• Exercise aim: Repeat the whole listing below, word for word.

• Material:
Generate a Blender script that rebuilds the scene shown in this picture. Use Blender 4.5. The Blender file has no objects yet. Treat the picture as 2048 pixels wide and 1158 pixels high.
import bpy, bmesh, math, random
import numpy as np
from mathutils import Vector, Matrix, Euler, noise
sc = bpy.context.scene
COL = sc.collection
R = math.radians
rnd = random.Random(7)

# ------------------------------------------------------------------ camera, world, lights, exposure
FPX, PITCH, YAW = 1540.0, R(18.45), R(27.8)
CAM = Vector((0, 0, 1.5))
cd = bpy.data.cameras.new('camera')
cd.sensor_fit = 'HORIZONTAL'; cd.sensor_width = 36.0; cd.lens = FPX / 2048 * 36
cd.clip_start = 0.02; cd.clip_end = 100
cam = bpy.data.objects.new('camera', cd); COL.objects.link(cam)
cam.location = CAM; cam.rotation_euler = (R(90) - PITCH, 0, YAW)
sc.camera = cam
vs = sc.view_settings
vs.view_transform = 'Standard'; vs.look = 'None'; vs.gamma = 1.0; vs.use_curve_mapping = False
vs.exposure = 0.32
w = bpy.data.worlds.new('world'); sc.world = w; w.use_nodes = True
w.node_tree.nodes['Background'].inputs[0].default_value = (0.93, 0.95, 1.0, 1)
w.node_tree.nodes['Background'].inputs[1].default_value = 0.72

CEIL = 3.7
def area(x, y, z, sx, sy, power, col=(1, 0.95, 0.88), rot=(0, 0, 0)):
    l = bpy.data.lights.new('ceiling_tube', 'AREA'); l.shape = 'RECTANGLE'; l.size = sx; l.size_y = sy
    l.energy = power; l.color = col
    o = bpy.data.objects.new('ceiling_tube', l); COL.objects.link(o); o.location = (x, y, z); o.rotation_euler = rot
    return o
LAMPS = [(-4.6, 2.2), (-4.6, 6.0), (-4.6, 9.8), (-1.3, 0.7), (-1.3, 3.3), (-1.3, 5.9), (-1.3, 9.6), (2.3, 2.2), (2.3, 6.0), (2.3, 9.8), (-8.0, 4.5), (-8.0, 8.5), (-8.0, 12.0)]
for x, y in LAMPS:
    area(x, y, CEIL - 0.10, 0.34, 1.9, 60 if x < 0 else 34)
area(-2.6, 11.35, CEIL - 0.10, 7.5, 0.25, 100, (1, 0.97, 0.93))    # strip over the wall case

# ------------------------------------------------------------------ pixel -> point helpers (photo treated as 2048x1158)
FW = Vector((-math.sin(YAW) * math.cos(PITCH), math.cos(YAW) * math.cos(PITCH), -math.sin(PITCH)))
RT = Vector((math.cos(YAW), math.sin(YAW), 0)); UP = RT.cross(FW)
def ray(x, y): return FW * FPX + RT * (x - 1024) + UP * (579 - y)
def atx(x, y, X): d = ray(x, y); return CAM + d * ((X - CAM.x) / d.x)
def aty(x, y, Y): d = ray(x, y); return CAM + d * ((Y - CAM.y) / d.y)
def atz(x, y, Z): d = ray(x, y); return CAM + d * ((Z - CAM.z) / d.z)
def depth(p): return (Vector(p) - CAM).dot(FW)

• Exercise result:
Generate a Blender script that rebuilds the scene shown in this picture. Use Blender 4.5. The Blender file has no objects yet. Treat the picture as 2048 pixels wide and 1158 pixels high.
import bpy, bmesh, math, random
import numpy as np
from mathutils import Vector, Matrix, Euler, noise
sc = bpy.context.scene
COL = sc.collection
R = math.radians
rnd = random.Random(7)

# ------------------------------------------------------------------ camera, world, lights, exposure
FPX, PITCH, YAW = 1540.0, R(18.45), R(27.8)
CAM = Vector((0, 0, 1.5))
cd = bpy.data.cameras.new('camera')
cd.sensor_fit = 'HORIZONTAL'; cd.sensor_width = 36.0; cd.lens = FPX / 2048 * 36
cd.clip_start = 0.02; cd.clip_end = 100
cam = bpy.data.objects.new('camera', cd); COL.objects.link(cam)
cam.location = CAM; cam.rotation_euler = (R(90) - PITCH, 0, YAW)
sc.camera = cam
vs = sc.view_settings
vs.view_transform = 'Standard'; vs.look = 'None'; vs.gamma = 1.0; vs.use_curve_mapping = False
vs.exposure = 0.32
w = bpy.data.worlds.new('world'); sc.world = w; w.use_nodes = True
w.node_tree.nodes['Background'].inputs[0].default_value = (0.93, 0.95, 1.0, 1)
w.node_tree.nodes['Background'].inputs[1].default_value = 0.72

CEIL = 3.7
def area(x, y, z, sx, sy, power, col=(1, 0.95, 0.88), rot=(0, 0, 0)):
    l = bpy.data.lights.new('ceiling_tube', 'AREA'); l.shape = 'RECTANGLE'; l.size = sx; l.size_y = sy
    l.energy = power; l.color = col
    o = bpy.data.objects.new('ceiling_tube', l); COL.objects.link(o); o.location = (x, y, z); o.rotation_euler = rot
    return o
LAMPS = [(-4.6, 2.2), (-4.6, 6.0), (-4.6, 9.8), (-1.3, 0.7), (-1.3, 3.3), (-1.3, 5.9), (-1.3, 9.6), (2.3, 2.2), (2.3, 6.0), (2.3, 9.8), (-8.0, 4.5), (-8.0, 8.5), (-8.0, 12.0)]
for x, y in LAMPS:
    area(x, y, CEIL - 0.10, 0.34, 1.9, 60 if x < 0 else 34)
area(-2.6, 11.35, CEIL - 0.10, 7.5, 0.25, 100, (1, 0.97, 0.93))    # strip over the wall case

# ------------------------------------------------------------------ pixel -> point helpers (photo treated as 2048x1158)
FW = Vector((-math.sin(YAW) * math.cos(PITCH), math.cos(YAW) * math.cos(PITCH), -math.sin(PITCH)))
RT = Vector((math.cos(YAW), math.sin(YAW), 0)); UP = RT.cross(FW)
def ray(x, y): return FW * FPX + RT * (x - 1024) + UP * (579 - y)
def atx(x, y, X): d = ray(x, y); return CAM + d * ((X - CAM.x) / d.x)
def aty(x, y, Y): d = ray(x, y); return CAM + d * ((Y - CAM.y) / d.y)
def atz(x, y, Z): d = ray(x, y); return CAM + d * ((Z - CAM.z) / d.z)
def depth(p): return (Vector(p) - CAM).dot(FW)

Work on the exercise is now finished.